Prior to this, Emma taught PE at high schools in Melbourne: the John Monash Science School in Clayton, Brentwood Secondary College in Glen Waverley, and Mount Alexander College in Flemington. Now she takes these same skills out into the community, visiting students in secondary and upper primary schools, imparting her knowledge and enthusiasm.

It undoubtedly helps that she is still very much in touch with her younger self, recalling clearly how it feels to be a child. “The biggest thing I would have loved to have known is that it’s OK to make mistakes and it’s nothing to be embarrassed by. If anything, it’s the perfect opportunity to learn.”

This is sound advice, coming from a winner of the Most Valuable Player Award, winner of the AFLW Best and Fairest, and the co-winner of the Susan Alberti award. As well as playing football, Emma has been a professional cricketer with the Melbourne Stars in the Women’s Big Bash League. For Emma, balancing so many elements in life is a natural skillset.

“I think most teachers are highly organised. They have to be to survive. My organisational skills have helped to juggle both a professional career and a sporting career. It’s had its challenges but working full time allows me time away from footy, which keeps me balanced.”

Emma sees the two jobs feeding into each other. “As educators, you’re always dealing with different people and situations, so you have to be adaptable and understanding.

“My key message for students and teachers is to celebrate differences in people.”

“It’s no different with the people you’re dealing with at footy. Everyone has their own unique situation, so it’s about showing empathy and understanding to those around you so you’re able to create good relationships.”

This emphasis on developing relationships has been key to the midfielder’s success on and off the field.

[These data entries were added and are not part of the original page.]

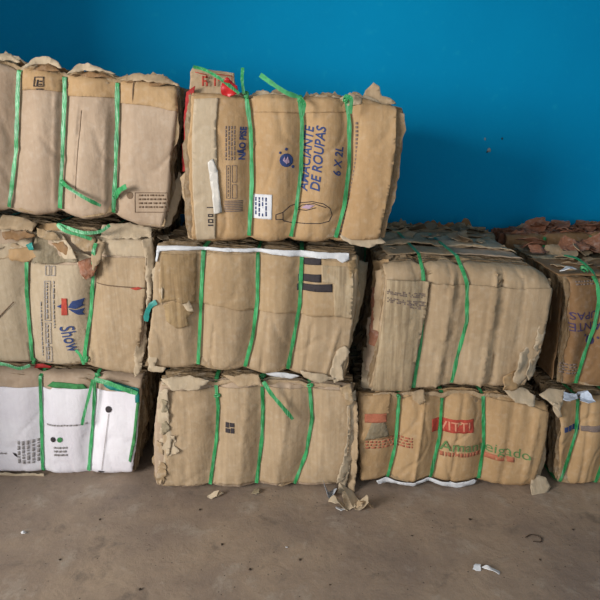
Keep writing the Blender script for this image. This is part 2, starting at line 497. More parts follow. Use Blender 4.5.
    def scraps(s, name, xr, yr, zf, n, size, mat, flat=.5, seed=0, parent=None, label=None, up=False, fold=.35):
        rng = random.Random(seed + s.seed * 31)
        for k in range(n):
            vs, fs, tint = [], [], []
            x = rng.uniform(*xr); y = rng.uniform(*yr); sz = rng.uniform(.5, 1) * size
            tz = rng.uniform(-flat, flat)
            R = (Matrix.Rotation(rng.uniform(0, 6.28), 3, 'Z') @ Matrix.Rotation(rng.uniform(-flat, flat) + (1.2 if up else 0), 3, 'X') @ Matrix.Rotation(tz, 3, 'Y'))
            if up: R = Matrix.Rotation(rng.uniform(-.5, .5), 3, 'Z') @ Matrix.Rotation(rng.uniform(.9, 1.6), 3, 'X') @ Matrix.Rotation(rng.uniform(-.5, .5), 3, 'Y')
            z = zf(x) + rng.uniform(0, .012)
            b0 = len(vs)
            crumple_geo(vs, fs, Vector((x, y, z)), sz, rng, R, fold=fold, tint=tint)
            # keep the piece from sinking into what is underneath
            lo = zf(x) - (.02 if up else .002)
            for q in range(b0, len(vs)):
                if vs[q].z < lo: vs[q].z = lo + (vs[q].z - lo) * .12
            mk(name, vs, fs, mat, parent or s.e, smooth=False, tint=tint, label=label)

def ragged_top(b, ys, hs, mats, x0=None, x1=None, seed=0, name='torn_edge', sink=.05, lean=.25, ramp_x=None):
    """torn upper edges of the sheets inside the bale, sticking up past its top"""
    xa = b.T[0][0] + .02 if x0 is None else x0; xb = b.T[-1][0] - .02 if x1 is None else x1
    for k, (y, h) in enumerate(zip(ys, hs)):
        sd = seed * 7 + k * 3.3 + b.seed
        rr = random.Random(int(sd * 10)); a0 = xa + rr.uniform(0, .06) * (xb - xa); a1 = xb - rr.uniform(0, .06) * (xb - xa)
        poly = [(a0, -sink)]; n = max(6, int((a1 - a0) / .012)); top = []
        for i in range(n + 1):
            x = a0 + (a1 - a0) * i / n
            q = .35 + 1.3 * nz(x * 5, sd, 1.0) + .7 * nz(x * 17, sd, 2.0) + .8 * nz(x * 60, sd, 3.0)
            e = min(1, i / 3, (n - i) / 3); top.append((x, max(-.006, h * q) * e - .004 * (1 - e)))
        poly += top + [(a1, -sink)]
        def mf(x, z, y=y, sd=sd):
            zz = b.zt(x) + z
            return (x, b.D + y + lean * max(0, z) * (1 if k % 2 else -1) + .010 * nz(x * 8, sd, z * 10) + .006 * abs(nz(x * 22, sd, z * 30)), zz)
        vs, fs = sheet_geo(poly, mf, (0, .003, 0), .001, .014, int(sd))
        mk(name, vs, fs, mats[k % len(mats)], b.e)

def rect(x0, y0, x1, y1): return [(x0, y0), (x1, y0), (x1, y1), (x0, y1)]
def dashes(x0, y0, x1, y1, n, rng, vertical=True, gap=.25):
    """rows of unreadable small print"""
    out = []
    for i in range(n):
        if vertical:
            a = x0 + (x1 - x0) * i / n; b = a + (x1 - x0) / n * (1 - gap * 2); y = y0
            while y < y1 - 1:
                L = rng.uniform(1.5, 5); out.append(rect(a, y, b, min(y1, y + L))); y += L + rng.uniform(.7, 1.3)
        else:
            a = y0 + (y1 - y0) * i / n; b = a + (y1 - y0) / n * (1 - gap * 2); x = x0
            while x < x1 - 1:
                L = rng.uniform(1.5, 5); out.append(rect(x, a, min(x1, x + L), b)); x += L + rng.uniform(.7, 1.3)
    return out
#--BALES--
rg = random.Random(5)
# ================================================================== bottom row
B1 = Bale(2.28, [(-78, 362), (0, 366), (40, 370), (100, 373), (142, 377)],
          [(-78, 468), (0, 471), (46, 474), (70, 477), (95, 476), (134, 473)],
          [(-78, 362), (-78, 468)], [(143, 377), (142, 420), (134, 473)],
          [[(-22, 362), (-20, 470)], [(41, 368), (42, 400), (44, 475)], [(96, 372), (95, 400), (89, 476)]],
          'bale faced with white board, on the floor at the left end', seed=1, zmin=.004, rt=.045, bulge=.03, mat=PINK, layer=EDGE)
B1.sheet('white_cover', [(-76, 381), (0, 385), (30, 386), (52, 388), (54, 386), (86, 388), (97, 389), (140, 391), (141, 400), (139, 432), (133, 470), (128, 473), (95, 473), (88, 476), (60, 475), (46, 472), (20, 471), (-76, 466)],
         WHITE, lift=.005, rag=.0015, thick=.003, label='white-lined cover board')
wc = B1.e.children[-1]
B1.flap('torn_flap', [(0, 473), (20, 474), (44, 474), (46, 481), (38, 480), (26, 479), (2, 481), (-12, 479)], TAN2, off=-.02, wave=.006, seed=3)
B1.sheet('green_edge', [(48, 385), (54, 380), (84, 383), (88, 388)], GRNINK, lift=.0065, rag=.001, label='green printed edge')
B1.sheet('green_edge', [(104, 384), (112, 380), (140, 387), (141, 400), (137, 400), (137, 391), (112, 388)], TEAL, lift=.009, rag=.002, label='green plastic edge')
for q in (dashes(20, 438, 42, 462, 5, rg), dashes(48, 422, 88, 425, 1, rg, False), dashes(56, 444, 70, 455, 3, rg, False), dashes(0, 450, 10, 453, 1, rg, False)):
    B1.marks('printed_marks', q, FAINT, lift=.009, parent=wc)
def disc(cx, cy, r, k=14, ry=None): return [(cx + r * math.cos(i / k * 6.283), cy + (ry or r) * math.sin(i / k * 6.283)) for i in range(k)]
B1.marks('printed_dot', [disc(55, 437, 2.6)], BLACKINK, lift=.009, parent=wc, h=.004)
B1.marks('printed_dot', [disc(62, 437, 2.6)], GRNINK, lift=.009, parent=wc, h=.004, label='green printed dot')
B1.marks('round_hole_mark', [disc(110, 407, 3.2)], BLACKINK, lift=.009, parent=wc, h=.004)
B1.marks('slot_mark', [rect(99, 469, 105, 470.6)], BLACKINK, lift=.009, parent=wc)
B1.marks('torn_slit', [[(110.2, 411), (110.6, 411), (106.9, 440), (103.2, 468), (102.8, 468), (106.5, 440)]], GREYINK, lift=.009, parent=wc)
B1.marks('smudge', [[(15, 450), (18, 451), (20, 455), (17, 453)]], BLACKINK, lift=.009, parent=wc)
B1.marks('green_printed_strip', [[(138, 400), (141, 400), (137, 440), (132, 460), (130, 458), (135, 430)]], GRNINK, lift=.009, parent=wc)
B1.tail(2, [(95, 377), (91, 395), (87, 412), (85, 421)], [.03, .04, .045, .04], w=.013)
B1.tail(2, [(97, 377), (112, 380), (126, 386), (139, 391)], [.03, .04, .035, .03], w=.02, mat=GREEN)
B1.knot(2, (96, 377)); B1.knot(1, (41, 371))

B2 = Bale(2.17, [(160, 381), (200, 379), (250, 378), (300, 380), (353, 385)],
          [(157, 485), (183, 488), (210, 486), (233, 488), (256, 486), (294, 486), (316, 486), (345, 484)],
          [(160, 381), (157, 410), (155, 445), (157, 485)], [(353, 385), (352, 430), (349, 460), (344, 484)],
          [[(215.5, 376), (218.6, 406), (217, 437), (210, 486)], [(262, 376), (263, 410), (262, 437), (256, 486)], [(309, 379), (312, 417), (306, 452), (293, 486)]],
          'plain tan bale on the floor between the white-faced bale and the red-printed one', seed=2, zmin=.004, rt=.03, bulge=.032, mat=PINK,
          creases=[((248, 390), (240, 480), -.006, .008), ((290, 385), (277, 480), -.006, .01), ((190, 390), (186, 480), .004, .005)])
B2.sheet('cardboard_sheet', [(168, 390), (214, 387), (262, 386), (300, 387), (351, 390), (350, 430), (346, 465), (342, 480), (300, 482), (255, 482), (208, 483), (163, 484), (168, 460), (164, 430)],
         TAN, lift=.006, rag=.002)
B2.text('\u25a0', (230, 425), 8, 9, 0, BLACKINK) if False else B2.marks('printed_stamp', [rect(226, 420, 229.5, 425), rect(230.3, 420, 235, 424), rect(226, 425.8, 230.6, 430), rect(231.4, 425, 235, 430)], BLACKINK, lift=.0085, h=.004)
B2.flap('torn_flap', [(162, 382), (172, 385), (175, 392), (171, 405), (166, 398)], TAN2, off=-.012, wave=.01, seed=4)
B2.flap('torn_flap', [(164, 400), (174, 396), (177, 410), (172, 416), (165, 417)], OFFW, off=-.02, wave=.006, seed=5, label='greyish white torn patch')
B2.flap('torn_flap', [(160, 428), (174, 430), (171, 446), (166, 462), (164, 478), (158, 482), (158, 450)], TAN2, off=-0.046, wave=.018, rag=.006, seed=6)
B2.flap('torn_flap', [(157, 420), (165, 424), (160, 450), (155, 455), (154, 436)], DULL, off=.02, wave=.014, rag=.006, seed=7)
B2.flap('torn_flap', [(346, 396), (356, 392), (357, 420), (354, 450), (350, 470), (341, 482), (336, 482), (344, 455), (348, 430)], TAN2, off=-0.041, slope=(.5, 0), wave=.012, rag=.004, seed=8)
B2.flap('torn_flap', [(351, 398), (357, 402), (358, 436), (357, 470), (354, 492), (348, 488), (349, 450), (351, 430)], TAN, off=-.03, slope=(-.5, 0), wave=.012, rag=.004, seed=9)
B2.flap('torn_flap', [(343, 470), (350, 466), (347, 484), (342, 497), (337, 492)], TAN2, off=-.04, wave=.01, rag=.003, seed=10)
B2.flap('torn_flap', [(159, 392), (168, 388), (170, 420), (166, 428), (163, 445), (158, 430), (156, 410)], TAN2, off=-0.038, slope=(-.4, 0), wave=.016, rag=.006, seed=80)
B2.flap('torn_flap', [(156, 440), (163, 442), (166, 470), (160, 486), (156, 480)], TAN, off=-0.036, slope=(-.4, 0), wave=.016, rag=.006, seed=81)
B2.flap('torn_flap', [(160, 380), (190, 378), (210, 381), (200, 388), (172, 388)], TAN2, off=-0.046, slope=(0, .7), wave=.01, rag=.004, seed=82)
B2.flap('torn_flap', [(222, 377), (258, 376), (262, 384), (240, 386)], TAN, off=-0.048, slope=(0, .7), wave=.01, rag=.004, seed=83)
ragged_top(B2, (-.012, .01), (.004, .006), (TAN, TAN2), seed=9, sink=.02, lean=.2)
for q, (pl, mt) in enumerate((([(163, 440), (176, 434), (174, 446), (180, 450), (168, 460), (162, 456)], TAN2), ([(161, 400), (168, 402), (166, 422), (170, 430), (162, 436)], DULL), ([(157, 462), (166, 466), (163, 486), (156, 486)], EDGE), ([(340, 388), (352, 386), (354, 400), (346, 408)], EDGE))):
    B2.flap('torn_flap', pl, mt, off=-.048, slope=(-.2, 0), wave=.016, rag=.007, seed=130 + q)
B2.tail(1, [(264, 377), (272, 388), (283, 401), (293, 414)], [.05, .06, .06, .05], w=.016)
B2.knot(0, (217, 396)); B2.knot(1, (262, 380)); B2.knot(2, (310, 386))
B2.scraps('torn_scrap', (-.5, .2), (2.21, 2.5), lambda x: B2.zt(x) - .012, 0, .1, TAN) if False else None

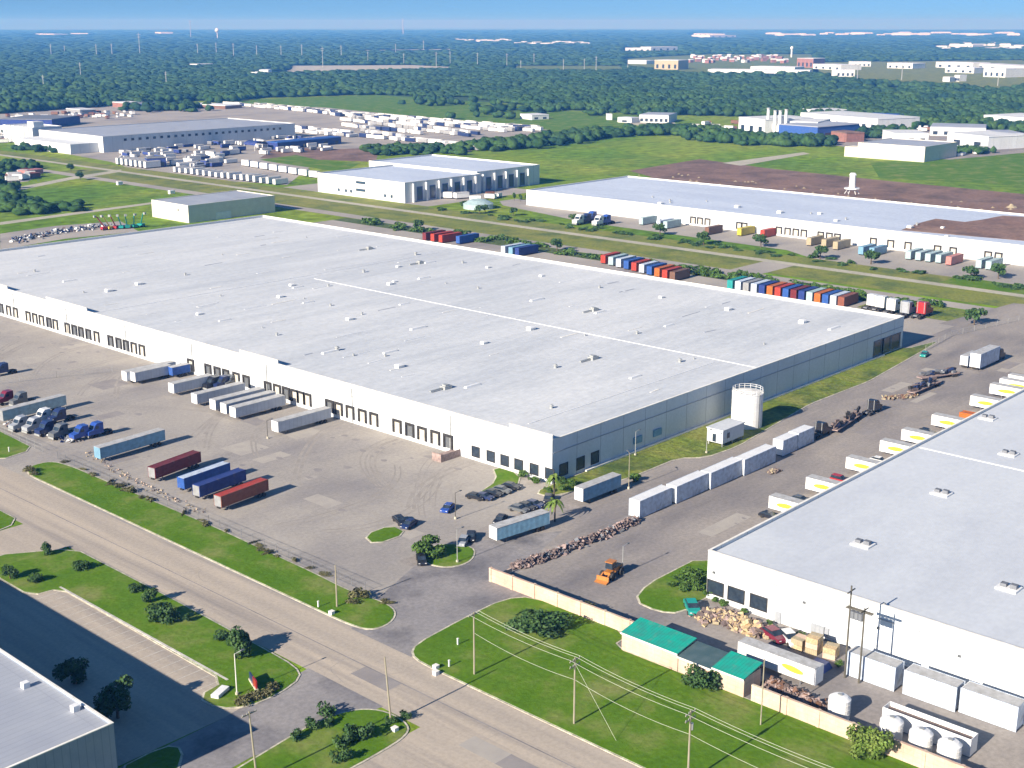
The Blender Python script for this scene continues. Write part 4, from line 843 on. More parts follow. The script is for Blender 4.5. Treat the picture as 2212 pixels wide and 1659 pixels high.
# big steel tank with rail, pump house
x_, y_ = at(1622, 922)
t = thing('water_tank', 'tall white round water tank with a railing beside the big warehouse', 'tank', (x_, y_+1.5))
R_ = 4.2; MB().cyl(0, 0, 0, 9.6, R_, R_, 32).build('tank_body', M['white'], t)
MB().cyl(0, 0, 9.602, 10.1, R_+.1, R_*.3, 32).build('roof', M['coping'], t)
for zz in (2.4, 4.8, 7.2): MB().cyl(0, 0, zz, zz+.06, R_+.03, n=32).build('seam', M['coping'], t)
for i in range(16):
    an = i*PI/8; MB().tube((R_*.97*math.cos(an), R_*.97*math.sin(an), 9.6), (R_*.97*math.cos(an), R_*.97*math.sin(an), 10.9), .06).build('rail_post', M['white'], t)
for zz in (10.3, 10.85):
    b = MB()
    for i in range(16): b.tube((R_*.97*math.cos(i*PI/8), R_*.97*math.sin(i*PI/8), zz), (R_*.97*math.cos((i+1)*PI/8), R_*.97*math.sin((i+1)*PI/8), zz), .05)
    b.build('handrail', M['white'], t)
b = MB(); b.tube((-1.2, -R_-.15, 0), (-1.2, -R_-.15, 10.8), .06); b.tube((-.7, -R_-.15, 0), (-.7, -R_-.15, 10.8), .06)
for i in range(26): b.box(-1.2, -.7, -R_-.18, -R_-.12, .4+i*.4, .44+i*.4)
b.build('ladder', M['galv'], t)
t = thing('pump_house', 'small white pump house with a dark doorway beside the round water tank', 'shed', (*at(*Z(2, 2, 1755, 540)),))
MB().box(0, 10, -2.2, 2.6, 1.1, 4.6).build('wall', M['wall'], t); MB().box(-.25, 10.25, -2.45, 2.85, 4.602, 4.85).build('roof', M['roof'], t)
for x_ in (.3, 5, 9.4):
    for y_ in (-2., 2.1): MB().box(x_, x_+.35, y_, y_+.35, 0, 1.098).build('leg', M['galv'], t)
MB().box(-.06, -.01, -.2, .9, 1.3, 3.4).build('door', M['black'], t); MB().box(2, 3.2, -2.26, -2.21, 2.2, 3.6).build('window', M['black'], t)
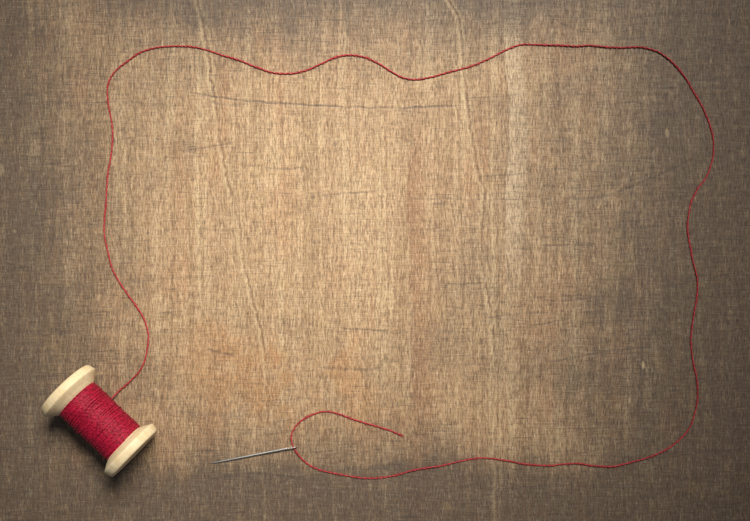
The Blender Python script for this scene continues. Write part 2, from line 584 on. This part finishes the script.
# stray lint standing off the winding
for k in range(70):
    th = random.uniform(0, 2 * math.pi)
    u = random.uniform(U0, U1)
    fr = np.array([0, math.cos(th), math.sin(th)])
    tn = np.array([0, -math.sin(th), math.cos(th)])
    p0 = np.array([u, 0, R]) + fr * (RW + 1.2)
    a, b, c = random.uniform(-2, 2), random.uniform(.8, 2.4), random.uniform(-3, 3)
    q = [p0 + fr * (b * x_) + tn * (c * x_ + math.sin(x_ * 3) * .6) + np.array([a * x_ * x_, 0, 0]) for x_ in np.linspace(0, 1, 6)]
    t.tube(q, 0.10, 3, up=np.array([1.0, 0, 0]))
w = t.build('thread_winding', WOUND, root)
w['label'] = 'crimson thread wound tightly round the spool'

# ------------------------------------------------------------------ needle
tip = np.array([208.8, 463.5])
end = np.array([297.0, 446.1])
nd = bpy.data.objects.new('sewing_needle', None)
C.objects.link(nd)
nd['label'] = 'thin steel sewing needle lying on the boards with red thread through its eye'
nd['category'] = 'needle'
p0 = at(*tip)
p1 = at(*end)
nd.location = p0
nd.rotation_euler = (0, 0, math.atan2(p1.y - p0.y, p1.x - p0.x))
nd.empty_display_size = 0.01
NL = (p1 - p0).length / M
EYE0 = NL - 11.0
t = Tubes()
us = np.array([0, 0.8, 3, 7, 13, 22, 35, 50, 65, NL - 13, EYE0, EYE0 + 2.0])
rs = np.array([0.05, 0.18, 0.55, 0.82, 1.02, 1.08, 1.18, 1.26, 1.30, 1.30, 1.28, 1.05])
zs = np.interp(us, [0, 13, EYE0 - 10, EYE0 + 2], [0.25, 0.9, 1.5, 2.0])
t.tube(np.stack([us, us * 0, zs], 1), rs, 16)
t.build('shaft', STEEL, nd)
t = Tubes()
a = np.linspace(0, 2 * math.pi, 48, endpoint=False)
half = (NL - EYE0) / 2 - 0.4
ex = np.sign(np.cos(a)) * np.abs(np.cos(a)) ** 0.6 * half + EYE0 + half
ez = np.sign(np.sin(a)) * np.abs(np.sin(a)) ** 0.8 * 1.62 + 2.15
t.tube(np.stack([ex, ex * 0, ez], 1), 0.46, 10, flat=(2.1, 1.0), closed=True, up=np.array([0, 1.0, 0]))
# (the loop is flattened sideways: wide across the needle, thin in height)
v = np.concatenate(t.v)
v[:, 1] = np.clip(v[:, 1] * 1.0, -1.05, 1.05)
t.v = [v]
t.build('eye', STEEL, nd)

# ------------------------------------------------------------------ loose thread
route = [(95.5, 415.5), (103, 407), (111.5, 398.5), (120.3, 390), (131.7, 380.3), (141.9, 367.7), (147.7, 350), (148.2, 333.5), (144.4, 319.5),
         (136.8, 306.9), (126.7, 293), (117.8, 279), (111.5, 266.3), (107.8, 252), (104.8, 236.4), (104.4, 216), (105.9, 193.3),
         (108.4, 173), (111.5, 152.8), (112.9, 135), (112.0, 122), (109, 106.4), (107.2, 90), (109.4, 79.8), (115.3, 70.4),
         (126.7, 61.6), (140.6, 52.7), (153.3, 48.1), (164.7, 46.4), (189, 47.0), (205, 49.6), (220.4, 54.2), (240.7, 60),
         (258.4, 67.6), (271, 72), (287.5, 73.7), (304, 70.9), (319.2, 64.6), (335.7, 57), (349.6, 55), (364.8, 57.5),
         (380, 64.2), (391.4, 71.4), (402.8, 77.6), (416.7, 79.5), (433.2, 76.8), (448.4, 72.5), (468.7, 67.1), (486.4, 60),
         (504.1, 51.2), (519.3, 45.6), (534.5, 44.3), (554.8, 44.8), (575, 46.3), (590.4, 45.7), (610.7, 47.5), (636, 46.8),
         (648.7, 48.8), (661.3, 53.7), (674, 63.3), (684.1, 75.5), (694.3, 92.5), (704.4, 110.2), (711.2, 129.4), (713.8, 145.2),
         (712.5, 160.4), (706.4, 176.9), (698, 188.9), (691.7, 201), (688.7, 216), (687.9, 231.3), (690.5, 246.5), (693, 260),
         (696.8, 275.2), (697.6, 290.4), (695, 308), (692.2, 325.9), (691, 343.6), (692.8, 361.3), (696, 376.5), (697.6, 390),
         (697, 402.7), (693, 419), (686.7, 431.8), (675.3, 443.7), (661.3, 452), (643.6, 458.7), (625.9, 463.7), (610.7, 466.6),
         (593, 465.3), (577.7, 463.2), (562, 463.8), (547.2, 465.3), (527, 463.5), (506.7, 460.2), (491.5, 458.2), (478.8, 457.9),
         (461, 461), (440.8, 465.5), (418, 469.4), (400.3, 474.0), (378, 478), (360, 477.2), (346.7, 475.1), (326.1, 471.3),
         (312.9, 467.5), (302.7, 460.1), (295.6, 452.0), (291.9, 444.5), (290.9, 437.5), (292.4, 431.3), (296.8, 424), (307, 416.1),
         (323.2, 411.9), (337.9, 413.8), (355.5, 420.5), (376, 426.4), (390.7, 430.8), (402.6, 435.6)]
pts2, s = catmull(route, 0.6)
n = len(pts2)
lift = np.clip(smooth_noise(n, 95, 0.50) + 0.05, 0, 1.3)
lift += np.clip(smooth_noise(n, 30, 0.25), -0.1, 0.5)
lift = np.clip(lift, 0, None)
# comes off the underside of the winding and slides down onto the board
d_sp = s
z_sp = np.interp(d_sp, [0, 6, 14, 24, 36, 46], [10.2, 9.6, 7.4, 4.2, 1.6, 0.4])
k_sp = np.clip((46 - d_sp) / 20, 0, 1)
lift = lift * (1 - k_sp) + z_sp * k_sp
# runs through the eye of the needle at the height of its slot
eye_c = np.array([291.6, 447.2])
dd = np.linalg.norm(pts2 - eye_c, axis=1)
k_ey = np.clip(1 - dd / 22, 0, 1) ** 1.0
k_ey = k_ey * k_ey * (3 - 2 * k_ey)
lift = lift * (1 - k_ey) + 0.95 * k_ey
lift[-30:] *= np.linspace(1, 0.3, 30)
RZ = 0.80
pts2 = pts2 + np.stack([smooth_noise(n, 14, 0.10) + smooth_noise(n, 45, 0.30), smooth_noise(n, 14, 0.10) + smooth_noise(n, 45, 0.30)], 1)
cen = np.array([tuple(at(px, py, RZ + h) / M) for (px, py), h in zip(pts2, lift)])
T = np.gradient(cen, axis=0)
T /= np.linalg.norm(T, axis=1)[:, None]
N = np.cross(np.array([0, 0, 1.0]), T)
N /= np.linalg.norm(N, axis=1)[:, None]
B = np.cross(T, N)
loose = 1 + smooth_noise(n, 40, 0.09)
squeeze = 1 - 0.22 * np.clip(1 - dd / 6, 0, 1)
tw = 2 * math.pi * np.cumsum(0.6 / (10.0 * (1 + smooth_noise(n, 60, 0.10))))
fray = np.interp(s, [s[-1] - 6, s[-1]], [1, 2.4])
t = Tubes()
for k in (0, math.pi):
    P = cen + (0.35 * loose * squeeze * fray)[:, None] * (np.cos(tw + k)[:, None] * N + np.sin(tw + k)[:, None] * B)
    rr = 0.43 * squeeze * np.interp(s, [s[-1] - 4, s[-1]], [1, 0.6])
    t.tube(P, rr, 7)
# the cut end opens into single fibres
for k in range(9):
    a_ = random.uniform(0, 2 * math.pi)
    q = [cen[-6] + T[-1] * (x_ * random.uniform(3.0, 5.2)) + (N[-1] * math.cos(a_) + B[-1] * abs(math.sin(a_)) * .6) * (0.25 + 1.3 * x_ * x_)
         for x_ in np.linspace(0, 1, 6)]
    t.tube(q, np.linspace(0.15, 0.07, 6), 4)
# lint
for k in range(1000):
    i = random.randrange(20, n - 3)
    q0 = cen[i]
    sd = random.choice((-1, 1))
    o = N[i] * sd
    ln = random.uniform(2.0, 5.0)
    sp = random.uniform(0.5, 1.9)
    hz = random.uniform(-.3, 1.0)
    dr = random.choice((-1, 1))
    q = []
    for x_ in np.linspace(0, 1, 6):
        pnt = q0 + T[i] * (dr * ln * x_) + o * (0.8 + sp * x_ * x_) + np.array([0, 0, hz * x_])
        pnt[2] = max(pnt[2], 0.15)
        q.append(pnt)
    t.tube(q, np.linspace(0.10, 0.05, 6), 3)
th = t.build('sewing_thread', YARN)
th['label'] = 'loose red thread snaking from the spool round the board to the needle'
th['category'] = 'thread'

# ------------------------------------------------------------------ light: one soft studio lamp pooled on the board
ld = bpy.data.lights.new('studio_spot', 'SPOT')
ld.energy = 61
ld.color = (1.0, 0.945, 0.85)
ld.spot_size = math.radians(39)
ld.spot_blend = 1.0
ld.shadow_soft_size = 0.19
lo = bpy.data.objects.new('studio_spot', ld)
C.objects.link(lo)
aim = at(292, 225)
lo.location = aim + Vector((0.16, 0.37, 0.64))
lo.rotation_euler = (aim - lo.location).to_track_quat('-Z', 'Y').to_euler()

w_ = bpy.data.worlds.new('World')
S.world = w_
w_.use_nodes = True
bg = w_.node_tree.nodes['Background']
bg.inputs[0].default_value = (0.80, 0.86, 1.0, 1)
bg.inputs[1].default_value = 0.105

# ------------------------------------------------------------------ camera straight above
cd = bpy.data.cameras.new('camera')
cam = bpy.data.objects.new('camera', cd)
C.objects.link(cam)
cam.location = (0, 0, DIST * M)
cam.rotation_euler = (0, 0, 0)
cd.sensor_width = 36
cd.lens = 36 * DIST / 750.0
cd.clip_start = 0.01
cd.clip_end = 20
S.camera = cam

S.view_settings.view_transform = 'Standard'
S.view_settings.look = 'None'
S.view_settings.exposure = 0
S.view_settings.gamma = 1
S.cycles.use_denoising = False
S.cycles.filter_width = 1.1
S.render.film_transparent = False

She is a role model for young people and adults alike, not least as one of the AFLW’s proud LGBTIQA+ community. “I don’t always see myself as a role model, but then am often reminded of the impact that I and other women athletes have on the younger generation.”

Currently in a relationship with St Kilda Football Club co-captain Kate Shierlaw, Emma has found the AFLW community to be very supportive of the LGBTIQA+ community. “It’s always been a place where I’ve been comfortable to be who I am. My key message for students and teachers is to celebrate differences in people.

“Also, be mindful of the language we use and the impact that can have on young people,” she says, offering some advice for fellow teachers: “Saying ‘boys’ and girls’ or ‘guys’ isn’t overly inclusive of everyone in your classroom.”

Emma grew up in the western Victorian town of Cavendish, where her parents are sheep farmers. Although teaching was central to Emma’s life prior to playing AFL, her love for the game started to develop from the age of four.

“My parents are footy mad, and I guess they had a huge influence on me getting involved in the game. I was always on my parents’ farm, playing outside straight after school.”

She talks enthusiastically about being part of a team, both in the workplace and in sport. “Footy is similar to teaching, where you’re all working together to achieve greater outcomes – for the win, or for your students.”

Emma points out several traits needed in her roles as both professional sportswoman and teacher. “You need teamwork, cooperation, leadership, understanding of others, a positive mindset, and grit to be the best we can.”

All of this she brings in spades as an athlete and to her passion for education.